While succeeding in school is of great relevance, life outside in the real world is a lot more demanding. When children are being partitioned there is rarely, if ever, any consideration of more personal skills. As it was put in the collection of sociological readings known as Sociological Footprints, “we also don’t know the extent of the social-class gaps in noncognitive skills – such character traits as perseverance, self-confidence, self-discipline, punctuality, the ability to communicate, social responsibility, and the ability to work with others and resolve conflicts. These are important goals of public education. In some respects, they may be more important than academic outcomes.” (P.330) The theory of symbolic interaction is most pronounced here, with functionalist undertones. Tracking does not truly take into account social interaction has it is being implemented. The traits needed for interaction between individuals can be taught in school, if everyone is only exposed to those that are really the same as them then the traits listed above cannot be properly assimilated. Thus one of the societal purposes of schools, which is socialization, is not fulfilled, leading to a likely gap in non-cognitive abilities. This outcome completely derails the functionalist conviction of schools being vessels that instills values needed by society.

The integration of students from all academic standings is the self-evident alternative to tracking. Andersen and Taylor refer to this as the detracking movement. They describe it as “based on the belief that combining students of varying cognitive ability benefits the students more than tracking… Students of high and low ability can thus learn from each other; the high-ability students are not seen to be ‘held back’ by students with less ability but are enriched by their presence.” (Pg. 361, Sociology: The Essentials) When classes are mixed, schools can correctly do their societal duty as detailed in the previous paragraph. This is in stark contrast to how “observers and survey researchers have found … students tend to form friendships with others in the same track.”(Pg. 4, The Variable Effects of High School Tracking) There is not much of an enrichment of school if it is a group of similar students. As explicated, a large part of learning is done, not from the teachers, but from the peers’ communication with each other. Limiting the number of peers that they may come into contact with, in turn limits their capacity to learn.
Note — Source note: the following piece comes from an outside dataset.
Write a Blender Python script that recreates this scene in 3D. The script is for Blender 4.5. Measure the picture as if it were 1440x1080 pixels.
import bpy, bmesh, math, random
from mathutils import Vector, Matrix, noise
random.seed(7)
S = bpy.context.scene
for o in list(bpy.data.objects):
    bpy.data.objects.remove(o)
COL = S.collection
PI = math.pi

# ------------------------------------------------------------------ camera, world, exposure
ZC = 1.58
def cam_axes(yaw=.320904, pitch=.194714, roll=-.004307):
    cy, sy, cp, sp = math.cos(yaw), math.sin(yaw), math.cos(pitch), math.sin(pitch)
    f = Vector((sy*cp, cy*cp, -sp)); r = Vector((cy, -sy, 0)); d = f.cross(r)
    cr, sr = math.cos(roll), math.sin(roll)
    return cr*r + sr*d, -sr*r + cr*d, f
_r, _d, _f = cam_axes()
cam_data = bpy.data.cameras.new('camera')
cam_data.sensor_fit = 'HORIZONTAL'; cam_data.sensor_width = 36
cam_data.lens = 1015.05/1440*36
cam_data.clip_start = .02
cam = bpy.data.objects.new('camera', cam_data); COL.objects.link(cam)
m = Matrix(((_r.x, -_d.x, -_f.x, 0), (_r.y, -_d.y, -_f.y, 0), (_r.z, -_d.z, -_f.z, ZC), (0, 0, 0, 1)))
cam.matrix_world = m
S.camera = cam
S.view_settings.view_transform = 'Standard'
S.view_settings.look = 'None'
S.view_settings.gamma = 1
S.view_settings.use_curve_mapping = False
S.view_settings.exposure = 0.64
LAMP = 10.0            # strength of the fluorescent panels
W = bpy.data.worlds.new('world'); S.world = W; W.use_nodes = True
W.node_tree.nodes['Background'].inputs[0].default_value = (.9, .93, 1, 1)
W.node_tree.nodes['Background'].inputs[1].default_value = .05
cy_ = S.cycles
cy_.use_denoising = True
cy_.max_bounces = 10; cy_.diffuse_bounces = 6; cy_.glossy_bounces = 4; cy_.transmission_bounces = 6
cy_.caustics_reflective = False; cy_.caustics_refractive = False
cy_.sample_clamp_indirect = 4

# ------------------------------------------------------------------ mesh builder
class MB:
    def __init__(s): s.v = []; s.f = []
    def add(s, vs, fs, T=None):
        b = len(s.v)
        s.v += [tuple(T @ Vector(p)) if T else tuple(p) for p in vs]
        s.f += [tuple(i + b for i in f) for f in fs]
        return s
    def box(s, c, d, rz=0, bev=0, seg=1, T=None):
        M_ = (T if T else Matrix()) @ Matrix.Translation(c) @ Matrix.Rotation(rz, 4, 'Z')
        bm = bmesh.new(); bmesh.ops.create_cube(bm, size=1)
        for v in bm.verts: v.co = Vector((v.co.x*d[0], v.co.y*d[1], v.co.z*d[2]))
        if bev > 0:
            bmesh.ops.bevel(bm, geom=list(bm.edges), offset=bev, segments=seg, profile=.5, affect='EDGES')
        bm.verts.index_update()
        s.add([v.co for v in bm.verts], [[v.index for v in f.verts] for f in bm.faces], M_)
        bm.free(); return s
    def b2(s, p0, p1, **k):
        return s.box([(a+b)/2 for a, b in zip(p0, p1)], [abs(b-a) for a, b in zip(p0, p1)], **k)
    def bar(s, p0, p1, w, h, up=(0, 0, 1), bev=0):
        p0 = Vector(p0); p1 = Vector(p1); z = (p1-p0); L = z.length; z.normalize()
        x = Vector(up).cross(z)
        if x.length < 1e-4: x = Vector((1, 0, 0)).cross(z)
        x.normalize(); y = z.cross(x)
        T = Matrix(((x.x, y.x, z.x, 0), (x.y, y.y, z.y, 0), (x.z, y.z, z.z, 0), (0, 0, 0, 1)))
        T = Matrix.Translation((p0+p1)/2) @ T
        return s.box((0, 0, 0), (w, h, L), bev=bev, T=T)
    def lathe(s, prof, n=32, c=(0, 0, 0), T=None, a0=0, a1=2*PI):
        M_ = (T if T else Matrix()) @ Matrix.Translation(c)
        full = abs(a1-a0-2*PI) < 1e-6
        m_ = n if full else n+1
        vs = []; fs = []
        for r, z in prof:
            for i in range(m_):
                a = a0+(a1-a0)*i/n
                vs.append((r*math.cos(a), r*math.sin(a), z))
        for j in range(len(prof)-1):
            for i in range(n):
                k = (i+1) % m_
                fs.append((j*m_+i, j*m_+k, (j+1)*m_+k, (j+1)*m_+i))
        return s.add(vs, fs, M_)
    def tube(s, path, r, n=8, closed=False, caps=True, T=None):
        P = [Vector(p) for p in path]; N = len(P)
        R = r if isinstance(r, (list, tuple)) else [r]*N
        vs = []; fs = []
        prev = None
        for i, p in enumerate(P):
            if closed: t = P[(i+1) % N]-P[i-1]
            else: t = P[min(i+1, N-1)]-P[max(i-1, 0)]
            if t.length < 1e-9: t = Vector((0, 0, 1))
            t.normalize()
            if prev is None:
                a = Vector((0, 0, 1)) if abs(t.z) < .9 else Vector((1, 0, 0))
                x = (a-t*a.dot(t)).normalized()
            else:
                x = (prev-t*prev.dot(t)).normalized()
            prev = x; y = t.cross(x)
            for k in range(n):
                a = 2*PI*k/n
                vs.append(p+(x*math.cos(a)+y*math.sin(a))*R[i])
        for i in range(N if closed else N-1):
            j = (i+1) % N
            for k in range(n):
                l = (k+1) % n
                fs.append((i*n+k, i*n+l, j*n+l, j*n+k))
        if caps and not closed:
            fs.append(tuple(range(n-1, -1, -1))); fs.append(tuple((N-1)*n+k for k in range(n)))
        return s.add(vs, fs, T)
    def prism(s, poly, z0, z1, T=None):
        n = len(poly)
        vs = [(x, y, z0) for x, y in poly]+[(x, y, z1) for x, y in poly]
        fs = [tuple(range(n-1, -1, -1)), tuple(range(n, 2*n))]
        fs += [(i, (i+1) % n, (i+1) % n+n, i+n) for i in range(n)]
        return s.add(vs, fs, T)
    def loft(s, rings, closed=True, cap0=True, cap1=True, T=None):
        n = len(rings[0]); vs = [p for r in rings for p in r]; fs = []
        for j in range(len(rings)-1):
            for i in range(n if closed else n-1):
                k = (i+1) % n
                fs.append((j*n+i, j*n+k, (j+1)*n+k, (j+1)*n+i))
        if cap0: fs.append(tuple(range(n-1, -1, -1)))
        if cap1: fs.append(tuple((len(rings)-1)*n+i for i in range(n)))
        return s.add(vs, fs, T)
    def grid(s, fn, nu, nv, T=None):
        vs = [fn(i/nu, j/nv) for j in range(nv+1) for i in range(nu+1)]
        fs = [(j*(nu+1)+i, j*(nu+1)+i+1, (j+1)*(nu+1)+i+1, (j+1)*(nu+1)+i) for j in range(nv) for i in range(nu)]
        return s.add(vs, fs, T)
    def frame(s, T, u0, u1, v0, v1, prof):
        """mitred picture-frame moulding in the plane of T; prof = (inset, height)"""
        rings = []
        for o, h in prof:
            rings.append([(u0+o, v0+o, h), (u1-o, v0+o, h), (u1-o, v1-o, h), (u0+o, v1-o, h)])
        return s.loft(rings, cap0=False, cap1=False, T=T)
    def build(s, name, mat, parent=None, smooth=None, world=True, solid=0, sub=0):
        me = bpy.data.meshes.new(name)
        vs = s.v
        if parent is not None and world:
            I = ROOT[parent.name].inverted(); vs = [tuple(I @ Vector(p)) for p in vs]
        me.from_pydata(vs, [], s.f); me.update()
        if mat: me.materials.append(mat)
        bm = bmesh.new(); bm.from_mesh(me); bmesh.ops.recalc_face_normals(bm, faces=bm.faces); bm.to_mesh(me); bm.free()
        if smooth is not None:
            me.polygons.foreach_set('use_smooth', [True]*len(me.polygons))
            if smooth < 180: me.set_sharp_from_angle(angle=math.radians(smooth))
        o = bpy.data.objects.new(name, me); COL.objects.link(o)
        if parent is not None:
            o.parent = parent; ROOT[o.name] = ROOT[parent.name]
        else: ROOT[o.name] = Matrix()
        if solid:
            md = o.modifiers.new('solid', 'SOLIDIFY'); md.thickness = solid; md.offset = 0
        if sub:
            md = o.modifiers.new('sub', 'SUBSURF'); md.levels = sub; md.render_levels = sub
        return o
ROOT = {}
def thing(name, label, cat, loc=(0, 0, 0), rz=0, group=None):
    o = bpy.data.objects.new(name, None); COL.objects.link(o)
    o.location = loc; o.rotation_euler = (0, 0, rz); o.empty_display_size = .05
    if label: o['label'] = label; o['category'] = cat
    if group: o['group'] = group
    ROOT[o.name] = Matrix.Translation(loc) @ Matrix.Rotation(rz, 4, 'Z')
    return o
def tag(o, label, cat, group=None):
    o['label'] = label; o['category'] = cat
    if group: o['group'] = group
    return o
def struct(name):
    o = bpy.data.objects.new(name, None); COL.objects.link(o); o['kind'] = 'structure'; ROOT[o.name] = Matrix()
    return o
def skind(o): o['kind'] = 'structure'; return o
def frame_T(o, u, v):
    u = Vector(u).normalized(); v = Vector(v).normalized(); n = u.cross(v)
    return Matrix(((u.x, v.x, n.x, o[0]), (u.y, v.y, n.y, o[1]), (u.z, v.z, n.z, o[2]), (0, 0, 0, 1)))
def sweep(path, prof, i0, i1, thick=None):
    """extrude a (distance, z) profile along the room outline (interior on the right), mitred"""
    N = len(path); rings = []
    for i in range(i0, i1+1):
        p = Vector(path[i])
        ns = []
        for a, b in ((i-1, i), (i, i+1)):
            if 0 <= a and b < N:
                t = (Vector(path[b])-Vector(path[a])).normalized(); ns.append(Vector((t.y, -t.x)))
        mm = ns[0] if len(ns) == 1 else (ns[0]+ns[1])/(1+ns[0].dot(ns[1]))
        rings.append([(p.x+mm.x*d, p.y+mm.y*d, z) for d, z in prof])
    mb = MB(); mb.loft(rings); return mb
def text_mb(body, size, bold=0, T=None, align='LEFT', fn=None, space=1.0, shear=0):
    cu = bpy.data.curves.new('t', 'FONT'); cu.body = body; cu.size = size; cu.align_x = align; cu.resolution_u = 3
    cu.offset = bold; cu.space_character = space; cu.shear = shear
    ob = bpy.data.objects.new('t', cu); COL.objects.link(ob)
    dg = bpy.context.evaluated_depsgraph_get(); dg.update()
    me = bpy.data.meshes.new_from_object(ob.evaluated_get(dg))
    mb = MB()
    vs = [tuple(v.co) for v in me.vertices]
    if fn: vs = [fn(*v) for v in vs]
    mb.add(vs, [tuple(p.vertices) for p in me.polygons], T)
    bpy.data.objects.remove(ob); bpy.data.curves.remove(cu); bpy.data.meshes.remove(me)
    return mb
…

In the end, recent years have shown that the use of tracking, as a whole, has been on the downswing. Educators have been gaining awareness to the negative effects discussed here and turning to the method of mixing students together, so that each class has a good variety of students. They have utilized that tactic in hopes of providing a richer education of all of the students. Needless to say, systems of education are all still inherently plagued with difficulties due to each individual participant’s distinct learning or teaching style. And probably always will be. Yet, one can see that they are now in a more desirable state than they were years ago. Students are no longer afflicted with the stigmas fabricated by the concept of tracking.

Appendix
From my own point of view, I do see how tracking is a negative idea. However I understand why tracking seems to be a good idea, especially when schools are given inadequate funding. There are simply no funds to provide students that in need with the proper individual attention. After speaking with two of my own teachers about this topic, it is now truly apparent that they struggle to find the right balance of teaching to help all the children in the classroom. They also brought up how the No child Left Behind law is, in their eyes, nothing more than an upgraded form of tracking. They also informed me of how when some of their colleagues had moved past the planned curriculum in order to help students, they got mad and reported that teacher on it. So after writing this paper, and listening to actually first-person accounts, I must say that there really does not seem to be any real action that can fix the issue. It looks as if it people will continue to go around in circles with it while no substantial improvements are made.